I'm handling mouse clicks on objects based on the location of the object on the screen. I record the xy coord of the mouse click and see if it matches any of the objects that are allowed to be clicked on. The objects are in different lists or just single objects, but I want them in one big list so I can just loop through the whole thing once, if the click is on one of the objects, do the work, break. You can only click on one object.

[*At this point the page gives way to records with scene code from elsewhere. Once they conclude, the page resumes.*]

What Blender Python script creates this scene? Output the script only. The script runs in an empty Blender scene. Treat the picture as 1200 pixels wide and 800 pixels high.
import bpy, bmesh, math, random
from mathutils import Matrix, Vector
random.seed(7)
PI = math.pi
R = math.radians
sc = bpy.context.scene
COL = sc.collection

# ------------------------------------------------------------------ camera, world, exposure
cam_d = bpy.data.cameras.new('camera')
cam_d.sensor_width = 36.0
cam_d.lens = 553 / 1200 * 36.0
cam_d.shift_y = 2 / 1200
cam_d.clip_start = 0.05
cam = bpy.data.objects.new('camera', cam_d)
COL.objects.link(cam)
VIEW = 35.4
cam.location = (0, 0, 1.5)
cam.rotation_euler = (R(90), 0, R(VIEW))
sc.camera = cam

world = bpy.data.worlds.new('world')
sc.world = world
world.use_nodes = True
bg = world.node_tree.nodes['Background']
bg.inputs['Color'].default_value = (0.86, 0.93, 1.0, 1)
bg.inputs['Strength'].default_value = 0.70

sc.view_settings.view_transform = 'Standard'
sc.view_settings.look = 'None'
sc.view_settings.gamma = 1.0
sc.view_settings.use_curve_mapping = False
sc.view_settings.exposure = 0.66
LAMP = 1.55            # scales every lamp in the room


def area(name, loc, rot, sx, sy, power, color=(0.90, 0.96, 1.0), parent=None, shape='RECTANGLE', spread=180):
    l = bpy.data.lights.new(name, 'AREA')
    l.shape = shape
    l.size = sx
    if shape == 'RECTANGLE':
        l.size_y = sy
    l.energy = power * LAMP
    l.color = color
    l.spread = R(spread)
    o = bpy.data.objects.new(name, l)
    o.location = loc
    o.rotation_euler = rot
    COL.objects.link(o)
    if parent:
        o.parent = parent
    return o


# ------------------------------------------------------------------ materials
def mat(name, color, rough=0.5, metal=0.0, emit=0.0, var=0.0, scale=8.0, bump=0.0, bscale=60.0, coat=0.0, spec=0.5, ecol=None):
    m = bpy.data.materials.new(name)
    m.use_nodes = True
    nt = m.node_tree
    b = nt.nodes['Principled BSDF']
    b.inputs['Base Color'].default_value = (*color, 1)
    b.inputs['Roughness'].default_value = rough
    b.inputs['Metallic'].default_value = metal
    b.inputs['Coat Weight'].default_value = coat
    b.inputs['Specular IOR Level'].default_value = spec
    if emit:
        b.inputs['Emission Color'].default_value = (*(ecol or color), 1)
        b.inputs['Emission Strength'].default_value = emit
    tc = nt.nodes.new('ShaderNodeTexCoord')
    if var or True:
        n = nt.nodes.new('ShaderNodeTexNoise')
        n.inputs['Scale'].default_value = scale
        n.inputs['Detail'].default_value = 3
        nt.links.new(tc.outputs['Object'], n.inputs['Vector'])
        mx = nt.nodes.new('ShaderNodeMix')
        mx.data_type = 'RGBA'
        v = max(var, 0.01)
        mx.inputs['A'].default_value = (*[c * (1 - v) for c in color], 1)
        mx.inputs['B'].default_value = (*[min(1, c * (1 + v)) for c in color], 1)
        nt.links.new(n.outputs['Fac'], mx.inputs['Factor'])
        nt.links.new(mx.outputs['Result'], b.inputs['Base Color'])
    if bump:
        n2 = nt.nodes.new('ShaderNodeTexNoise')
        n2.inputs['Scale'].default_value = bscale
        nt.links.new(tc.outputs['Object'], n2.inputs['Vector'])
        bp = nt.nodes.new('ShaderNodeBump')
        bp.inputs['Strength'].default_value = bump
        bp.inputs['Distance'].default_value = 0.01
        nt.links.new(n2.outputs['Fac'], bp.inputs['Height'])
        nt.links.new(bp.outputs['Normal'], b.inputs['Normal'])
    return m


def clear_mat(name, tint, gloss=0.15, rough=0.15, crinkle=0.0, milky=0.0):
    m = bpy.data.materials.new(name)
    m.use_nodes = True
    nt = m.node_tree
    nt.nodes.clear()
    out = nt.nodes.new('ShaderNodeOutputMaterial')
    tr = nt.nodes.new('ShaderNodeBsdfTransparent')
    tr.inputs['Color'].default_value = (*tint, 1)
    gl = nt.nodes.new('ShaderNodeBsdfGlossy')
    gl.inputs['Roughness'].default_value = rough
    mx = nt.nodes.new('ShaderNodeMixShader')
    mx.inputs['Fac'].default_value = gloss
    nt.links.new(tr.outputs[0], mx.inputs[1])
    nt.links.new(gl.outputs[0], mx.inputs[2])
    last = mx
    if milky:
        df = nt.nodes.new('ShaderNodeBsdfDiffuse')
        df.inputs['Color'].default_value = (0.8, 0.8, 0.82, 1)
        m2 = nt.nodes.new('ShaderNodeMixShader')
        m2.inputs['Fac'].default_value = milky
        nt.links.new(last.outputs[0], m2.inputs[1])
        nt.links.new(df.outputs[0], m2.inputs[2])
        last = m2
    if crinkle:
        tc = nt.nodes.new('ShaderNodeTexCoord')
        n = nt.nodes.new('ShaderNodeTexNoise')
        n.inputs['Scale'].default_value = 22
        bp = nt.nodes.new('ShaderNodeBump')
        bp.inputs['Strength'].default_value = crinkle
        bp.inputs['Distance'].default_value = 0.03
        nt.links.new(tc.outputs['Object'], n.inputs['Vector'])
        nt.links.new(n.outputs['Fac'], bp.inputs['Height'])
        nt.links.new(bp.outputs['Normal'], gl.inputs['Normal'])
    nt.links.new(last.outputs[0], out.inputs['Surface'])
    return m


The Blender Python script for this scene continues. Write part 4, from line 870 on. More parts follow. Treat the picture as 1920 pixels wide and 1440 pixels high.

First method: how i'm doing it now:
list = [obj1, obj2, obj3]
singleobj
copylist = list
copylist.append(singleobj)
for item in copylist:
if item.pos == mouseclick.pos:
doWork(item)
break
Second method: I'd rather do something like below, but obviously the list+singleobj
is not valid:
for item in list+singleobj:
if item.pos == mouseclick.pos:
doWork(item)
break
Third method: Or if I absolutely had to, I could do this horrible terrible code:
list = [obj1, obj2, obj3]
foundobj = None
for item in list:
if item.pos == mouseclick.pos:
foundobj = item
break
if foundobj is None:
if singleobj.pos == mouseclick.pos:
foundobj = singleobj
#possibly repeated several times here....
if foundobj is not None:
doWork(foundobj)
The first method seems slow because I have to copy all of the (possibly many) lists and single objects into one list.
The second method seems ideal because it's compact and easy to maintain. Although, as it stands now it's simply pseudo code.
The third method is bulky and clunky.
Which method should I use? If the second, can you give the actual code?
For 2nd method you need itertools.chain
for item in itertools.chain(list, [singleobj]):
...
DrTyrsa's answer is what I was about to say about your precise question, but let me give you a few other tips:
copylist = list
copylist.append(singleobj)
this does not create a copy of the list, you might want to do copylist = list[:]
or copylist = list(lst)
(I changed the name here to lst
, because list
is a builtin. you know).
about your second method, you can do:
for item in list + [singleobj]:
...
and if you are going to use itertools, a tiny improvement is to use a tuple rather than a list to hold the extra object, as it's a little bit more lightweight:
for item in itertools.chain(list, (singleobj,)):
...
the other thing is that you should not be looping your objects to see if the coordinates match, you can have them indexed by their boundaries (in something like a BSP tree or a Quadtree) and do a faster lookup.